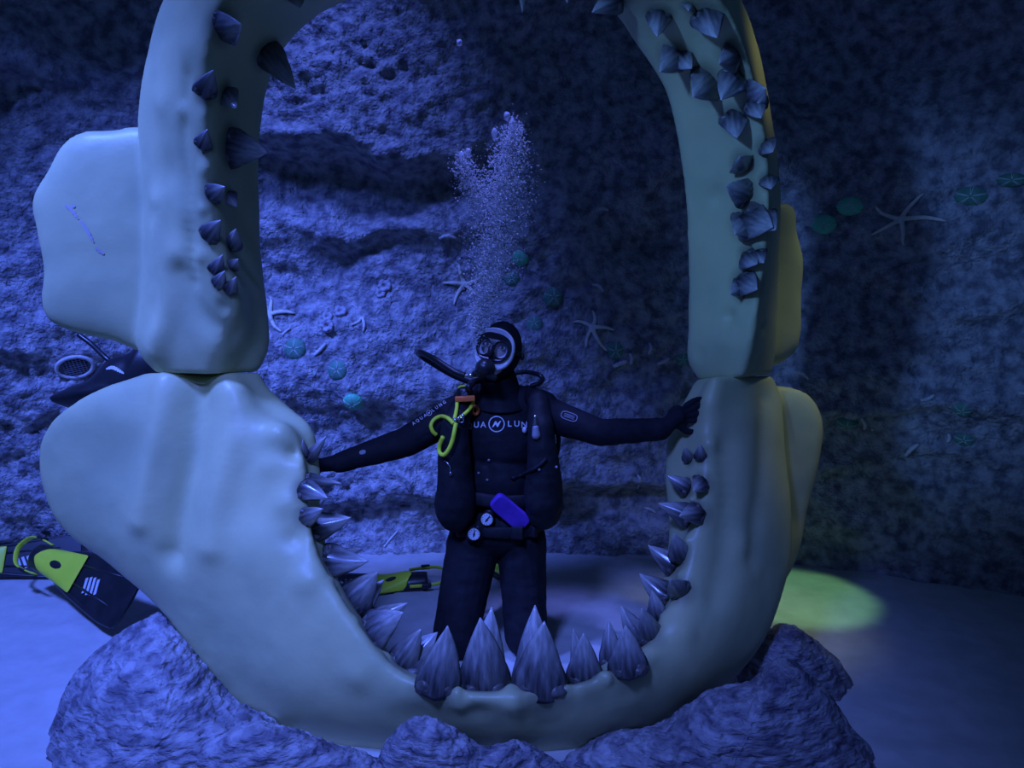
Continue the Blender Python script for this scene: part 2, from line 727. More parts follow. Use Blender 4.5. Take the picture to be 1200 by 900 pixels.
LOWER = [
    ((172, 438), (262, 438), (304, 436), 2.98, 2.85, 2.95, .03, .16),
    ((118, 456), (270, 458), (316, 455), 2.98, 2.83, 2.95, .03, .15),
    ((66, 486), (295, 490), (342, 479), 2.98, 2.80, 2.93, .04, .14),
    ((45, 525), (338, 520), (364, 503), 2.98, 2.75, 2.90, .05, .13),
    ((50, 575), (350, 560), (371, 555), 2.97, 2.71, 2.87, .06, .13),
    ((75, 622), (354, 600), (372, 600), 2.95, 2.68, 2.85, .07, .14),
    ((135, 668), (366, 655), (382, 650), 2.90, 2.62, 2.80, .08, .14),
    ((195, 725), (393, 700), (405, 700), 2.84, 2.56, 2.76, .08, .14),
    ((245, 800), (425, 748), (434, 742), 2.78, 2.50, 2.72, .08, .13),
    ((310, 862), (462, 787), (468, 777), 2.72, 2.46, 2.68, .07, .12),
    ((420, 895), (512, 808), (512, 798), 2.68, 2.42, 2.65, .06, .12),
    ((550, 905), (566, 815), (566, 804), 2.66, 2.40, 2.63, .06, .12),
    ((670, 898), (635, 812), (633, 802), 2.66, 2.41, 2.63, .06, .12),
    ((780, 852), (695, 798), (690, 788), 2.70, 2.45, 2.67, .07, .12),
    ((855, 802), (748, 770), (737, 758), 2.78, 2.52, 2.74, .08, .13),
    ((902, 740), (785, 727), (764, 717), 2.88, 2.62, 2.82, .08, .14),
    ((925, 665), (805, 670), (780, 668), 3.00, 2.72, 2.92, .08, .14),
    ((928, 600), (818, 610), (785, 610), 3.08, 2.80, 3.02, .08, .14),
    ((922, 540), (826, 555), (780, 555), 3.14, 2.86, 3.08, .08, .14),
    ((918, 490), (828, 505), (784, 505), 3.18, 2.92, 3.12, .07, .14),
    ((915, 465), (832, 472), (800, 474), 3.20, 2.95, 3.14, .05, .14),
    ((905, 440), (838, 442), (816, 445), 3.20, 2.97, 3.14, .04, .14),
]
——
**Task description**
Exclude every picture and copy the remaining data exactly.

**Written response**
Continue the Blender Python script for this scene: part 2, from line 727. More parts follow. Use Blender 4.5. Take the picture to be 1200 by 900 pixels.
LOWER = [
    ((172, 438), (262, 438), (304, 436), 2.98, 2.85, 2.95, .03, .16),
    ((118, 456), (270, 458), (316, 455), 2.98, 2.83, 2.95, .03, .15),
    ((66, 486), (295, 490), (342, 479), 2.98, 2.80, 2.93, .04, .14),
    ((45, 525), (338, 520), (364, 503), 2.98, 2.75, 2.90, .05, .13),
    ((50, 575), (350, 560), (371, 555), 2.97, 2.71, 2.87, .06, .13),
    ((75, 622), (354, 600), (372, 600), 2.95, 2.68, 2.85, .07, .14),
    ((135, 668), (366, 655), (382, 650), 2.90, 2.62, 2.80, .08, .14),
    ((195, 725), (393, 700), (405, 700), 2.84, 2.56, 2.76, .08, .14),
    ((245, 800), (425, 748), (434, 742), 2.78, 2.50, 2.72, .08, .13),
    ((310, 862), (462, 787), (468, 777), 2.72, 2.46, 2.68, .07, .12),
    ((420, 895), (512, 808), (512, 798), 2.68, 2.42, 2.65, .06, .12),
    ((550, 905), (566, 815), (566, 804), 2.66, 2.40, 2.63, .06, .12),
    ((670, 898), (635, 812), (633, 802), 2.66, 2.41, 2.63, .06, .12),
    ((780, 852), (695, 798), (690, 788), 2.70, 2.45, 2.67, .07, .12),
    ((855, 802), (748, 770), (737, 758), 2.78, 2.52, 2.74, .08, .13),
    ((902, 740), (785, 727), (764, 717), 2.88, 2.62, 2.82, .08, .14),
    ((925, 665), (805, 670), (780, 668), 3.00, 2.72, 2.92, .08, .14),
    ((928, 600), (818, 610), (785, 610), 3.08, 2.80, 3.02, .08, .14),
    ((922, 540), (826, 555), (780, 555), 3.14, 2.86, 3.08, .08, .14),
    ((918, 490), (828, 505), (784, 505), 3.18, 2.92, 3.12, .07, .14),
    ((915, 465), (832, 472), (800, 474), 3.20, 2.95, 3.14, .05, .14),
    ((905, 440), (838, 442), (816, 445), 3.20, 2.97, 3.14, .04, .14),
]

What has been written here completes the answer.